Willie Mullins´ Stalljockey Paul Townend (drei Siege), heißer Anwärter auf den Titel des Meeting-Champion, musste sich, beinahe sensationell, „natürlich“ Rachael Blackmore geschlagen geben. Seine Bilanz fiel dann auch negativ aus: „Sicher, die Sieger waren gut, aber wer so oft Zweiter wird, macht etwas falsch.“

Sechs Sieger ritt Blackmore, darunter mit Honeysuckle als erste Frau die Siegerin eines Championship-Rennens; im Gold Cup entschied sie sich für das sprichwörtlich falsche Pferd und verpasste die Chance auf einen weiteren historischen Sieg. Natürlich waren aber Blackmore und ihre fantastischen Siege eine der Storys des 2020 Cheltenham Festivals; die „richtigen“ und so dringend benötigten positiven Schlagzeilen.

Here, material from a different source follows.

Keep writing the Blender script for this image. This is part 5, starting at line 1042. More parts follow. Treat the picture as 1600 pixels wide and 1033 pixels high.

„Positiv“ sicher auch die Zahl Eins. Nur ein Pferd verlor beim Festival sein Leben; es muss nicht betont werden, dass jedes verlorene Pferdeleben eines zu viel ist. Doch bei Zahlen, die in besonders schlechten Jahren auch schon einmal zweistellig waren, muss dies absolut als Erfolg angesehen werden, der in den sozialen Medien in England durchaus Beachtung fand. Ob der Boden, der durch zwei witterungsbedingt ausgefallene Renntage ungewöhnlich „frisch“ war, hier eine Rolle spielte, kann nur vermutet werden. Oder war entscheidend, dass keine Amateure reiten durften, der Vier-Meiler in der Distanz gekürzt wurde (über die alte Distanz nur für Amateure offen, war gerade dieses Rennen in sehr negative Schlagzeilen geraten), eben keine Zuschauer die Stimmung „zum Kochen“ brachten, und ein weiteres kontroverses Rennen einen neuen Platz in der Reihenfolge der gelaufenen Rennen fand? Dass kaum ein Pferd lief, nur, damit der Besitzer eben einen Starter hatte?

Tatsächlich waren deutlich weniger Pferde als noch im Vorjahr genannt worden; große Trainer wie Paul Nicholls hatten im Vorfeld offen zugegeben, dass kein Pferd nur „for a day out“ laufen würde. Somit kam es am Tag Eins nach dem Festival zu einem Kuriosum auf der Rennbahn von Kempton, als ein einem „Trostrennen“ für Pferde, die in einem der Handicaps nicht in Starterfeld „gerutscht“ waren, genau ein Pferd startberechtigt war (welches in einem sog.  Walk-over nur die Zielgerade hinauf galoppieren musste). Das Rennen hatte im letzten Jahr 20(!) Starter gehabt. Die Besitzer des einsamen Läufers spendeten das Preisgeld anschließend an eine Wohltätigkeitsorganisation.

Cheltenham bot und bietet also reichlich Gesprächsstoff. Nach dem Festival ist vor dem Festival.